Your Black History Month reading list

  • 2 min read
In celebration of Black History month, we’ve rounded up a selection of must-reads. Using our platform, we want to continually build exposure and amplify the voices of black people, and in this case, black authors specifically, by showcasing their talent through writing. From poems to perspective-changing books, to educational books, we have you sorted. We know how much our UpCirclers love to read, so here are 6 titles to add to your bookshelves this year!

1. Black England: A Forgotten Georgian History

Written by Gretchen Gerzina



About: The idea that Britain became a mixed-race country after 1945 is a common mistake.
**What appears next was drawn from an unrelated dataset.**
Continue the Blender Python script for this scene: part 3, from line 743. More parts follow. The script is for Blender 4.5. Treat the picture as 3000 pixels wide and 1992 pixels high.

Georgian England had a large and distinctive Black community. Whether prosperous citizens or newly freed slaves, they all ran the risk of kidnap and sale to plantations. 'Black England' tells their dramatic and moving stories.


2. Endless Fortune

 Written by Ify Adenuga




About: Endless Fortune tells the life story of Ify Adenuga: A fighter, a thinker, a feminist and a parent. Born in Lagos, Ify’s life was uprooted by the Nigerian civil war, which ravaged the country in the mid-1960s, forcing her family to flee. 

3.  Why I'm No Longer Talking to White People About Race

Written by Reni Eddo-Lodge


About: A charged and necessary wake-up call to pervasive, institutionalised racism, Eddo-Lodge’s searing polemic reconstitutes the frame of the argument around race, removing it from the hands of those with little experience of its resonances. 'Why I’m No Longer Talking to White People About Race' is a clarion call for understanding. Explores issues from eradicated black history to the political purpose of white dominance, whitewashed feminism to the inextricable link between class and race.

4. Hood Feminism: Notes from the Women White Feminists Forgot

Written by Mikki Kendall



About: A bold, brave and insightful book about how the multiplicity of twenty-first-century narratives. 'Hood Feminism' argues that feminism is in danger of losing its way if it does not embrace wider issues of race, gender and class. Deploying provocative arguments and reaching controversial, fiercely argued conclusions, Kendall’s incendiary volume is an urgently needed modern manifesto.

5. Black and British: A short, essential history

Written by David Olusoga




About: Why did the American Civil War disrupt the Industrial Revolution?
These and many other questions are answered in this essential introduction to 1800 years of the Black British history. Revised and rewritten, Olusoga’s insightful and invaluable history of the Black experience in the British Isles ranges from forgotten Africans in the Roman legions to the multicultural society of the present day.

6. Joyful, Joyful: Stories Celebrating Black Voices 

Written by Dapo Adeola 



About: A colour-illustrated collection of stories and poems celebrating joy by showcasing 40 talented Black writers and artists from across the world. This uplifting volume of great stories, poems and pictures from Black authors and illustrators is a rich treasury of terrific tales.